* **Information supplied**:
-- Begin --

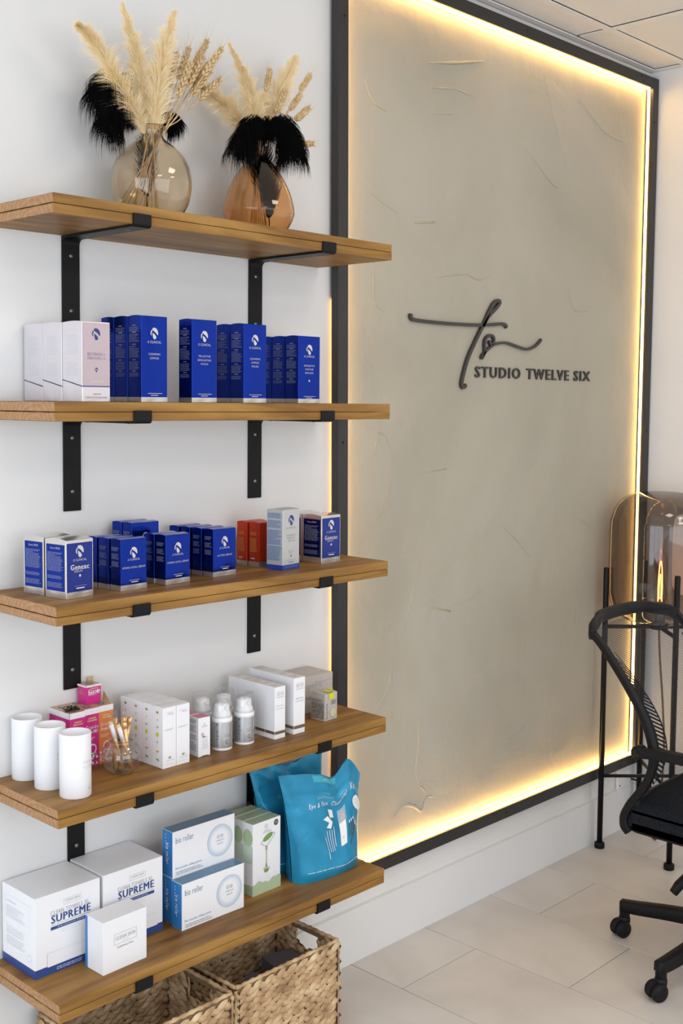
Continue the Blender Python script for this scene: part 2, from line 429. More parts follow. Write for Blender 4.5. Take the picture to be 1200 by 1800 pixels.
class Art:
    """flat print gathered in (u,v) of one face, grouped by material"""
    def __init__(s): s.d = {}
    def _g(s, m): return s.d.setdefault(m.name, ([], [], m))
    def poly(s, m, pts):
        v, f, _ = s._g(m); b = len(v); v.extend(pts); f.append(tuple(range(b, b+len(pts))))
    def rect(s, m, u0, u1, v0, v1): s.poly(m, [(u0, v0), (u1, v0), (u1, v1), (u0, v1)])
    def text(s, m, t, cx, cv, w, h, bold=0.0, shear=0.0, rot=0, slope=0.0):
        if bold > .012:      # heavier print: the same letters laid twice with a hair's shift
            sh = h*.045
            s.text(m, t, cx-sh, cv, w-2*sh, h, 0, shear, rot, slope); s.text(m, t, cx+sh, cv, w-2*sh, h, 0, shear, rot, slope)
            return
        vs_, fs = text_geo(t, 0, shear); v, f, _ = s._g(m); b = len(v)
        for x, y in vs_:
            p, q = (x-.5)*w, (y-.5)*h + slope*(x-.5)*w
            if rot == 90: p, q = -q, p
            if rot == -90: p, q = q, -p
            v.append((cx+p, cv+q))
        f.extend(tuple(b+i for i in t_) for t_ in fs)
    def lines(s, m, u0, u1, v0, v1, n, th=0.5, seed=0, words=True):
        r = random.Random(seed+n); st = (v1-v0)/n
        for i in range(n):
            vv = v1 - (i+1)*st; end = u1 - (u1-u0)*(r.random()*0.15 if r.random() < .8 else r.random()*.5)
            u = u0
            while u < end:
                w = (u1-u0)*(0.06+0.14*r.random()) if words else end-u0
                s.rect(m, u, min(u+w, end), vv, vv+st*th); u += w+(u1-u0)*0.02
    def disc(s, m, cx, cv, ru, rv=None, n=20, ang=0):
        rv = rv or ru
        pts = []
        for k in range(n):
            a = 2*math.pi*k/n; p, q = ru*math.cos(a), rv*math.sin(a)
            pts.append((cx+p*math.cos(ang)-q*math.sin(ang), cv+p*math.sin(ang)+q*math.cos(ang)))
        s.poly(m, pts)
    def ring(s, m, cx, cv, r0, r1, n=28, a0=0, a1=360, sq=1.0):
        for k in range(n):
            a, b = R(a0+(a1-a0)*k/n), R(a0+(a1-a0)*(k+1)/n)
            s.poly(m, [(cx+r0*math.cos(a), cv+r0*sq*math.sin(a)), (cx+r1*math.cos(a), cv+r1*sq*math.sin(a)), (cx+r1*math.cos(b), cv+r1*sq*math.sin(b)), (cx+r0*math.cos(b), cv+r0*sq*math.sin(b))])
    def outline(s, m, u0, u1, v0, v1, t):
        s.rect(m, u0, u1, v0, v0+t); s.rect(m, u0, u1, v1-t, v1); s.rect(m, u0, u0+t, v0, v1); s.rect(m, u1-t, u1, v0, v1)
    def stroke(s, m, pts, w):
        pts = [Vector((p[0], p[1])) for p in pts]
        for a, b in zip(pts, pts[1:]):
            d = (b-a).normalized(); n = Vector((-d.y, d.x))*w/2
            s.poly(m, [tuple(a-n), tuple(b-n), tuple(b+n), tuple(a+n)])
    def logo(s, m, cx, cv, h):
        """drop-shaped mark: two lobes parted by an S, with a thin crescent at the left"""
        k = h/152.0
        def P(L): s.poly(m, [(cx+(x-912)*k, cv-(y-316)*k) for x, y in L])
        P([(872, 262), (885, 248), (905, 240), (930, 243), (955, 260), (970, 290), (973, 320), (968, 338), (954, 328), (938, 310), (908, 288), (887, 277), (875, 268)])
        P([(884, 304), (902, 318), (921, 332), (936, 349), (943, 366), (934, 384), (915, 392), (897, 385), (887, 362), (883, 330)])
        P([(848, 318), (850, 298), (858, 280), (872, 272), (880, 282), (872, 290), (866, 305), (866, 330), (869, 346), (860, 342), (851, 332)])
        P([(880, 250), (890, 243), (900, 243), (885, 257)])

def art_objects(art, face, w, d, h, parent, eps=0.0004):
    """face 'F' front, 'L' left side, 'T' top (u along x, v along depth)"""
    out = []
    for key, (v, f, m) in art.d.items():
        if face == 'F': vv = [(u, -eps, q) for u, q in v]
        elif face == 'L': vv = [(-eps, d-u, q) for u, q in v]
        else: vv = [(u, q, h+eps) for u, q in v]
        me = pyd(vv, f, 'print'); me.materials.append(m)
        eps += 0.00012
        out.append(me)
    return out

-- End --

* **Given problem**: Leave out the pictures and output the rest of the material exactly as written.

* **Written answer**:
Continue the Blender Python script for this scene: part 2, from line 429. More parts follow. Write for Blender 4.5. Take the picture to be 1200 by 1800 pixels.
class Art:
    """flat print gathered in (u,v) of one face, grouped by material"""
    def __init__(s): s.d = {}
    def _g(s, m): return s.d.setdefault(m.name, ([], [], m))
    def poly(s, m, pts):
        v, f, _ = s._g(m); b = len(v); v.extend(pts); f.append(tuple(range(b, b+len(pts))))
    def rect(s, m, u0, u1, v0, v1): s.poly(m, [(u0, v0), (u1, v0), (u1, v1), (u0, v1)])
    def text(s, m, t, cx, cv, w, h, bold=0.0, shear=0.0, rot=0, slope=0.0):
        if bold > .012:      # heavier print: the same letters laid twice with a hair's shift
            sh = h*.045
            s.text(m, t, cx-sh, cv, w-2*sh, h, 0, shear, rot, slope); s.text(m, t, cx+sh, cv, w-2*sh, h, 0, shear, rot, slope)
            return
        vs_, fs = text_geo(t, 0, shear); v, f, _ = s._g(m); b = len(v)
        for x, y in vs_:
            p, q = (x-.5)*w, (y-.5)*h + slope*(x-.5)*w
            if rot == 90: p, q = -q, p
            if rot == -90: p, q = q, -p
            v.append((cx+p, cv+q))
        f.extend(tuple(b+i for i in t_) for t_ in fs)
    def lines(s, m, u0, u1, v0, v1, n, th=0.5, seed=0, words=True):
        r = random.Random(seed+n); st = (v1-v0)/n
        for i in range(n):
            vv = v1 - (i+1)*st; end = u1 - (u1-u0)*(r.random()*0.15 if r.random() < .8 else r.random()*.5)
            u = u0
            while u < end:
                w = (u1-u0)*(0.06+0.14*r.random()) if words else end-u0
                s.rect(m, u, min(u+w, end), vv, vv+st*th); u += w+(u1-u0)*0.02
    def disc(s, m, cx, cv, ru, rv=None, n=20, ang=0):
        rv = rv or ru
        pts = []
        for k in range(n):
            a = 2*math.pi*k/n; p, q = ru*math.cos(a), rv*math.sin(a)
            pts.append((cx+p*math.cos(ang)-q*math.sin(ang), cv+p*math.sin(ang)+q*math.cos(ang)))
        s.poly(m, pts)
    def ring(s, m, cx, cv, r0, r1, n=28, a0=0, a1=360, sq=1.0):
        for k in range(n):
            a, b = R(a0+(a1-a0)*k/n), R(a0+(a1-a0)*(k+1)/n)
            s.poly(m, [(cx+r0*math.cos(a), cv+r0*sq*math.sin(a)), (cx+r1*math.cos(a), cv+r1*sq*math.sin(a)), (cx+r1*math.cos(b), cv+r1*sq*math.sin(b)), (cx+r0*math.cos(b), cv+r0*sq*math.sin(b))])
    def outline(s, m, u0, u1, v0, v1, t):
        s.rect(m, u0, u1, v0, v0+t); s.rect(m, u0, u1, v1-t, v1); s.rect(m, u0, u0+t, v0, v1); s.rect(m, u1-t, u1, v0, v1)
    def stroke(s, m, pts, w):
        pts = [Vector((p[0], p[1])) for p in pts]
        for a, b in zip(pts, pts[1:]):
            d = (b-a).normalized(); n = Vector((-d.y, d.x))*w/2
            s.poly(m, [tuple(a-n), tuple(b-n), tuple(b+n), tuple(a+n)])
    def logo(s, m, cx, cv, h):
        """drop-shaped mark: two lobes parted by an S, with a thin crescent at the left"""
        k = h/152.0
        def P(L): s.poly(m, [(cx+(x-912)*k, cv-(y-316)*k) for x, y in L])
        P([(872, 262), (885, 248), (905, 240), (930, 243), (955, 260), (970, 290), (973, 320), (968, 338), (954, 328), (938, 310), (908, 288), (887, 277), (875, 268)])
        P([(884, 304), (902, 318), (921, 332), (936, 349), (943, 366), (934, 384), (915, 392), (897, 385), (887, 362), (883, 330)])
        P([(848, 318), (850, 298), (858, 280), (872, 272), (880, 282), (872, 290), (866, 305), (866, 330), (869, 346), (860, 342), (851, 332)])
        P([(880, 250), (890, 243), (900, 243), (885, 257)])

def art_objects(art, face, w, d, h, parent, eps=0.0004):
    """face 'F' front, 'L' left side, 'T' top (u along x, v along depth)"""
    out = []
    for key, (v, f, m) in art.d.items():
        if face == 'F': vv = [(u, -eps, q) for u, q in v]
        elif face == 'L': vv = [(-eps, d-u, q) for u, q in v]
        else: vv = [(u, q, h+eps) for u, q in v]
        me = pyd(vv, f, 'print'); me.materials.append(m)
        eps += 0.00012
        out.append(me)
    return out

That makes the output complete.